Recidivism is a serious problem, but it appears that if persons who have been released from prison are offered educational and training opportunities, many of them will not return to lives of crime.
In today’s Martin Center article, Magdalene Horzempa looks at the evidence for that in North Carolina.
She writes:
There is a clear connection between the availability of postsecondary programming in prisons and improvements to public safety via the reduction of recidivism, and North Carolina has already caught on. Currently, North Carolina universities and the North Carolina Community College System (NCCCS), through coordination with the N.C. Department of Adult Correction, offer a wide variety of programming to incarcerated individuals across the state. With further support from Reentry 2030 and the Pell Grant system, North Carolina is paving the way for a more robust, high-quality prison-education system.

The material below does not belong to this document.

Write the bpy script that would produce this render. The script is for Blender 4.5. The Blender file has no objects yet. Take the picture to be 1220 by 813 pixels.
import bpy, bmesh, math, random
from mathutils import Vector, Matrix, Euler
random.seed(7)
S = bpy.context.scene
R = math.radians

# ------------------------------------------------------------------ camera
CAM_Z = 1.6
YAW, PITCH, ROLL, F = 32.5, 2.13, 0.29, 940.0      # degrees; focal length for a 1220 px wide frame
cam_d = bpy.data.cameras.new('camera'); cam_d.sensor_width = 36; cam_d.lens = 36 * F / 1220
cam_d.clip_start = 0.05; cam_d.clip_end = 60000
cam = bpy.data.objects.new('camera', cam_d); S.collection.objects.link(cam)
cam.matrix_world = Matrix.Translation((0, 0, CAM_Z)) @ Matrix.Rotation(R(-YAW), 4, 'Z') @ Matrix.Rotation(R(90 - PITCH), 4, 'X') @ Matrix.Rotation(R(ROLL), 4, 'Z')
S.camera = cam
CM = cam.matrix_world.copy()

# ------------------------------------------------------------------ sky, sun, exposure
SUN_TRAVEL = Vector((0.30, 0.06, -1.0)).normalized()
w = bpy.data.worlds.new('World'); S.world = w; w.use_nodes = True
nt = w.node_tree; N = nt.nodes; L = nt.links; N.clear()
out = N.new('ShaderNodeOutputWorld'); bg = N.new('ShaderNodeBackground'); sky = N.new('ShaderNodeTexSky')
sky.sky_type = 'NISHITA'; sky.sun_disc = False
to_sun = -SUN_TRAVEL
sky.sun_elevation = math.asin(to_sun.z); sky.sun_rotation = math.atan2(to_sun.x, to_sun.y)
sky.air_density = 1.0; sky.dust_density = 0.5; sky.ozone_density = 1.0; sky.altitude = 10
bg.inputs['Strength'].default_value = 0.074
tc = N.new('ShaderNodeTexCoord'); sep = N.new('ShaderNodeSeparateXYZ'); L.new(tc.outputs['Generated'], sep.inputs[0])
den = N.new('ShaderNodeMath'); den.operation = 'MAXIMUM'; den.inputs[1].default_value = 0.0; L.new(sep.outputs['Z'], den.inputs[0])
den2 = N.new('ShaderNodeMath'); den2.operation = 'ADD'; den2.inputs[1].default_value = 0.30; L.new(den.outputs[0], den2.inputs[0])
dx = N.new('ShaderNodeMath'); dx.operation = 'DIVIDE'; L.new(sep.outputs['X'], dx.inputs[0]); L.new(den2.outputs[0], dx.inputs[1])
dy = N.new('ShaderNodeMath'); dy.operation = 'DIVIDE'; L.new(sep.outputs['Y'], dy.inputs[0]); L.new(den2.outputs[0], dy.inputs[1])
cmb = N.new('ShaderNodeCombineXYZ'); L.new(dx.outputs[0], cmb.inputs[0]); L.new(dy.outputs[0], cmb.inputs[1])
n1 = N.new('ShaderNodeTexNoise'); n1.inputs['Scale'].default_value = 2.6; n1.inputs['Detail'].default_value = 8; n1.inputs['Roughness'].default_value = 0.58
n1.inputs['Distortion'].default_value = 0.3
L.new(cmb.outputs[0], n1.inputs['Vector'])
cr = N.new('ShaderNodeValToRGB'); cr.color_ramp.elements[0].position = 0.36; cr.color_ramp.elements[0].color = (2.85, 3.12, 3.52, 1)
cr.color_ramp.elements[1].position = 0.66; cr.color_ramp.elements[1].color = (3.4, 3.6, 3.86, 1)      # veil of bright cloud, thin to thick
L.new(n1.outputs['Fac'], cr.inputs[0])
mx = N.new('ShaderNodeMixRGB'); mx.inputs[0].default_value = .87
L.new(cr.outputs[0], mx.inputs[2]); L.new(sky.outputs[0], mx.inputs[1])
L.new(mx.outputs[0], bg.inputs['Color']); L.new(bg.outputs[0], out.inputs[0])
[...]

Here is one of the examples she provides, from the University of North Carolina Asheville:
UNC Asheville’s Prison Education Program (PEP) initiative has been offering liberal-arts-based educational programming in North Carolina correctional facilities since 2019. PEP provides credit courses for incarcerated individuals, with program participants starting with general-education classes including statistics, sociology, humanities, and communications. In 2024, PEP began collaborating with the Buncombe County Detention Facility to allow detainees to earn transferable college credit in courses such as Mass Communication, Introduction to Sociology, and many others.
The cost of such programs is small and the benefits are substantial.